The Great Revenue Deception

Revenue is so deceptive. As long as we have growth it's all good. But, it hides so many sins and can be so misleading. It can also mask great success. Too bad it sits right up at the top of the income statement for all to see.

Hiding the Truth

Revenue growth has this nasty habit of hiding the truth. Not for all firms but more than half. Missing the truth can be devastating.

Growth in the top line rarely causes a firm to go examine their individual client's year-over-year revenue trends for the last 3 to 5 years. Lack of growth does.

Growth masks our client losses and possible signs of impaired client relationships. There’s always client attrition—but I'm talking about major losses—clients whose fees are slowly slipping into permanent decline.

Legal Issues are a Way of Life for Clients

Litigation, transactions and substantive legal issues are way of life for clients. It is the rare client with a single litigation or one non-recurring set of needs. Yet, firms accept revenue losses as inevitable—representing the nature of clients—litigation “comes and goes”—a transaction “comes and goes”.

The high-performing law firms carve out continuing streams of work with the same group of clients. They seek out these clients with recurring work and make sure they’re at the top of the client retention list.

Seeing Revenue Differently

High performers examine the year-over-year change in overall revenue for every major client—ideally the top 50 or 100. They also examine revenue by timekeeper, revenue by practice and more. High performers look for any hint of change in each and every major client and potentially major client. Revenue is not the end goal—it is a performance indicator telling us if a relationship has turned.

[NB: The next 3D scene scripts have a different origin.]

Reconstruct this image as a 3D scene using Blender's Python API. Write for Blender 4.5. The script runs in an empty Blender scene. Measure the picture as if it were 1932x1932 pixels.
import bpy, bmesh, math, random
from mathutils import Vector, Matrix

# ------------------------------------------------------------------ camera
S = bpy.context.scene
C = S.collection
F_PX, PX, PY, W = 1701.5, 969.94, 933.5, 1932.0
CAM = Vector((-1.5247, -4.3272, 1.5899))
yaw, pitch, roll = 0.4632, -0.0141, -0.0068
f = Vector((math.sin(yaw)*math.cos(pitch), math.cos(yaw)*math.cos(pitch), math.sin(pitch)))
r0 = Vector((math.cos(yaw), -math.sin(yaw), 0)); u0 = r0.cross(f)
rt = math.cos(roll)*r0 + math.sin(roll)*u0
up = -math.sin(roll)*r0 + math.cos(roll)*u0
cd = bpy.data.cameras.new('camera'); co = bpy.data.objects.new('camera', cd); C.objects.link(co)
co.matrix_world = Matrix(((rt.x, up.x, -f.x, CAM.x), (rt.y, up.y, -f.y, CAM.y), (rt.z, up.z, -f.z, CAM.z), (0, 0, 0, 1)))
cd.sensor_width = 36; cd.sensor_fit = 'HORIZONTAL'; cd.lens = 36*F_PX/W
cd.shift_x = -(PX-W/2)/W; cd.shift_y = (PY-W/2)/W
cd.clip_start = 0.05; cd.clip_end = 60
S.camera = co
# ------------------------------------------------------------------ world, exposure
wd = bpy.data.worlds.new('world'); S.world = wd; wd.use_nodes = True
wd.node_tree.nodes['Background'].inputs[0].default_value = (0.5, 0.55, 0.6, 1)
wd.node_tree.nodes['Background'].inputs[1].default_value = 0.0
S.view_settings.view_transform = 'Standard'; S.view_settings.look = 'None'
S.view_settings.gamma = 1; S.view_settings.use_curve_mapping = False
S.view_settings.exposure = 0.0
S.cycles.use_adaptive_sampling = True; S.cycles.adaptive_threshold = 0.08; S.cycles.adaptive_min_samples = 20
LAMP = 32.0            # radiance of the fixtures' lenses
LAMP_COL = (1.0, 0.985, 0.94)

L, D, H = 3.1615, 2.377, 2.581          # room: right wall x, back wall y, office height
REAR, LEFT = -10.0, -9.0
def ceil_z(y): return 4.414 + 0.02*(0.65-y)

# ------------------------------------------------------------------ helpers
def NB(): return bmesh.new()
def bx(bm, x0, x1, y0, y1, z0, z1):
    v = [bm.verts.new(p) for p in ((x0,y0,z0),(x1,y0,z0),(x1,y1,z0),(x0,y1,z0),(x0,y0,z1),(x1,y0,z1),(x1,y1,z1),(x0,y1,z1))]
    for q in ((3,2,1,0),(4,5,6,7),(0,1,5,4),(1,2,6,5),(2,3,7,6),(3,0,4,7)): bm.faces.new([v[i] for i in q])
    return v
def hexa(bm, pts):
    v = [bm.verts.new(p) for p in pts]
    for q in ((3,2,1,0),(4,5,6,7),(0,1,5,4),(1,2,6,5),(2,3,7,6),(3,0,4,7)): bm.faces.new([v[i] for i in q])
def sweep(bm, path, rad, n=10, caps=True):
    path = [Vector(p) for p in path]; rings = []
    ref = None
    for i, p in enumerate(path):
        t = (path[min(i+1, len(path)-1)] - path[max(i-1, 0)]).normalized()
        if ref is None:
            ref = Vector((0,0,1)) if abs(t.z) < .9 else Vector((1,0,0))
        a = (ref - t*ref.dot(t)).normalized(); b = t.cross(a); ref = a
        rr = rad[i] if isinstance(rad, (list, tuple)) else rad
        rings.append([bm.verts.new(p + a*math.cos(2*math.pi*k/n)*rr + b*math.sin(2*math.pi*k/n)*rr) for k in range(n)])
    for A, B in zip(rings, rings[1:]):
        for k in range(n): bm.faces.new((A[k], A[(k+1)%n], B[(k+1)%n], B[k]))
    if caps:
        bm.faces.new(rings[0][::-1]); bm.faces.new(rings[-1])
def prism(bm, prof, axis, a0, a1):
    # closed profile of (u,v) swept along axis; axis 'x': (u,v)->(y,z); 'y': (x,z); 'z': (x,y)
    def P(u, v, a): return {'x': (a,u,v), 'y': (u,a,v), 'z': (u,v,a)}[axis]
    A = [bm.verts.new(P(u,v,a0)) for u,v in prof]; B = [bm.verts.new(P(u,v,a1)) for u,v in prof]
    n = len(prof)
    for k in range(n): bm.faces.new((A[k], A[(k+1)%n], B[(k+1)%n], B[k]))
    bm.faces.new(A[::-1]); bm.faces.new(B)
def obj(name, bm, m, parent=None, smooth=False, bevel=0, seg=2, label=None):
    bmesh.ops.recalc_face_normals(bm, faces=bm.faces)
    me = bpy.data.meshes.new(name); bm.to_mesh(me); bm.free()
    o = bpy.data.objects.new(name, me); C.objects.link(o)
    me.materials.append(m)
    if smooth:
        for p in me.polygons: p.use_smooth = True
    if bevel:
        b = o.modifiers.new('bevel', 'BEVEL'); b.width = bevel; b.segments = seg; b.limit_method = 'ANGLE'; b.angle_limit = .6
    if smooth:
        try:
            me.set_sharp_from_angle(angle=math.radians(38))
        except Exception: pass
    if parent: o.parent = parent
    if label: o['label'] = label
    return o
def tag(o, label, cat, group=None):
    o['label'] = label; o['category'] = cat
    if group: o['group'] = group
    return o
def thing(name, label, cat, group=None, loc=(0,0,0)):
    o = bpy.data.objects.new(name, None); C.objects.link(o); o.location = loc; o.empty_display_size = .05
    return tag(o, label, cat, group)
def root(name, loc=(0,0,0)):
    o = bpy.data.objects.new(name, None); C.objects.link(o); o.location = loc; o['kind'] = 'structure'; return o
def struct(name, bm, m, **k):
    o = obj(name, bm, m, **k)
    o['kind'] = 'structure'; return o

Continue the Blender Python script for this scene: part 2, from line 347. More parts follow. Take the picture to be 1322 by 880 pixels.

So before we get excited about our revenue growth ask a few questions:

  1. What is the annual growth rate for the firm’s 100 largest clients—this is year-to-year growth in each year over the last 5 years:
    - Anything with flat or declining numbers merits immediate attention—find out what’s wrong and why.
    - Growth demands we ask what we did right and why—and demands we immediately share these insights with the partners.
     
  2. How many clients have moved up on the top 100 and how many have moved down? Is the major trend up or down—a downward move suggest weakness in the revenue base.
     
  3. Calculate the amount of lost revenue from these top 100 clients and give the result to the relevant partner for each client—we know of least 11 law firms who would be growing in double digits if they kept only half the revenue they lost. These 11 firms now live by the revenue analysis—and have aggressive programs to protect the revenue and client base. These include:
    - Swat team of business development savvy partners to revive and recover relationships where revenue is in decline.
    - Beefed up client teams.
    - Adopting new partner goals to drive specific changes in the client relationship.

For the firms with no signs of revenue loss use a swat team to go build even better relationships before anyone else tries.

Law firms can put the power of revenue analysis to work immediately. The modern accounting system and Excel spreadsheets make this analysis available in a day. This means you can start protecting and building high-quality revenue tomorrow.